Zhong Weizhi, director-general of the Department of Geography Exploration under the Ministry of Land and Resources, said this is part of the State's amendment on two sets of regulations for exploiting offshore and onshore petroleum resources in co-operation with foreign parties, which were formulated in 1982 and 1993.
"Some of the regulations involve protective articles on domestic companies and must be changed before China's entry into the World Trade Organization," he said.
Sources from the State Economic and Trade Commission said the amendment, the first of its kind, is also expected to rule out the mandate on technology transfer from overseas companies during the contract period.
An analyst said the move will greatly boost the co-operation between Chinese and overseas oil companies.
Sources also said the amendment will extend the exclusive right of joint onshore oil exploration with overseas oil companies to China Petrochemical Corp (Sinopec Group), one of China's oil giants along with China National Petroleum Corp (CNPC).
No other oil companies will be authorized to co-operate with foreign oil companies to launch onshore oil exploration, he said.
The monopoly of China National Offshore Oil Corp (CNOOC) on offshore oil exploration will remain intact, he added.
In a sweeping restructuring of its energy sector in 1998, the State divided the industry between two State-owned oil giants - China National Petroleum Corp and Sinopec Group. After the reshuffle, CNPC has controlled oil assets in the north and west of China, and Sinopec Group the rest, including Shengli oilfield, the nation's second largest, in Shandong Province.
According to the current regulation, CNPC is the only domestic oil company to co-operate with overseas companies to tap oil resources on Chinese soil.
To date, CNPC has signed more than 30 oil contracts with overseas oil companies introducing foreign capital of US$1 billion.

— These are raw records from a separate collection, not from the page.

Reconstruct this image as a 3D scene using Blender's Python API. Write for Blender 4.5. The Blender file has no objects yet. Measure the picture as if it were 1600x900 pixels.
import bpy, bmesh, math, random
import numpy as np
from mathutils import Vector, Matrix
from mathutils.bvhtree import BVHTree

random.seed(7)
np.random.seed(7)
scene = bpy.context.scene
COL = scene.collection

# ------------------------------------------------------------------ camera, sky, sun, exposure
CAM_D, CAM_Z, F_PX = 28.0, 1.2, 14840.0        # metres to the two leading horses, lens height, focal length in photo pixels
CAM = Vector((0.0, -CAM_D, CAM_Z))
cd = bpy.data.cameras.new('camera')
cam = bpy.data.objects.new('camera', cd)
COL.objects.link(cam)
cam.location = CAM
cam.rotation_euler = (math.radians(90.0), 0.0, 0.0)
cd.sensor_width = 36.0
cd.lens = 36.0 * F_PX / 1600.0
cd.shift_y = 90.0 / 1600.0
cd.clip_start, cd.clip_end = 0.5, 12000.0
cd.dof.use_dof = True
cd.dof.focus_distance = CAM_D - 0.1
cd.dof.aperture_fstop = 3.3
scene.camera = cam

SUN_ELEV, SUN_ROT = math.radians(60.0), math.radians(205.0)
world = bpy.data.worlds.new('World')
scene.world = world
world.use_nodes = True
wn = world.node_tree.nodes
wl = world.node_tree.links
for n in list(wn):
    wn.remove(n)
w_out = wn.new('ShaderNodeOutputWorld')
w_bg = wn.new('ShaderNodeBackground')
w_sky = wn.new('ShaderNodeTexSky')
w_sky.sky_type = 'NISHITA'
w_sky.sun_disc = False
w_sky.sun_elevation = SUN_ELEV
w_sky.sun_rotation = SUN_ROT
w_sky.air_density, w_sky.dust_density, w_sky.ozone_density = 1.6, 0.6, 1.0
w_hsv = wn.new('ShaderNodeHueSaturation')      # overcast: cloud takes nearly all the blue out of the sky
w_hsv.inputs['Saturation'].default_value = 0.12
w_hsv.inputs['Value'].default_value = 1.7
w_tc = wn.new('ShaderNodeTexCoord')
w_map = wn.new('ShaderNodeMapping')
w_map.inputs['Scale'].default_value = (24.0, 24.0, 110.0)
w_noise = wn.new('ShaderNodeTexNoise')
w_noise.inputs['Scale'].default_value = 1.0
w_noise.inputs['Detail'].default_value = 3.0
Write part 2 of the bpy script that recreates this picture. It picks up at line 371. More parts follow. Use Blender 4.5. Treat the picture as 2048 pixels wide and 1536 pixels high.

CNOOC has inked 146 contracts with 70 oil firms from 18 countries and regions since its establishment in 1982.
Sources said the recent amendment is a minor modification of the regulations and will not touch on big issues, such as the construction of oil pipelines and product sharing contracts.
But Li Runsheng, director of the Policy and Regulation Department of the State Administration of Petroleum and Chemical Industries, urged the government to call off the restrictions on Chinese companies as operators and purchasers as soon as possible.
"These restrictions have dampened the enthusiasm of foreign investors to some degree," he said.
According to current practices, domestic oil companies usually hold 51 per cent of the exploration projects and foreign companies hold the rest.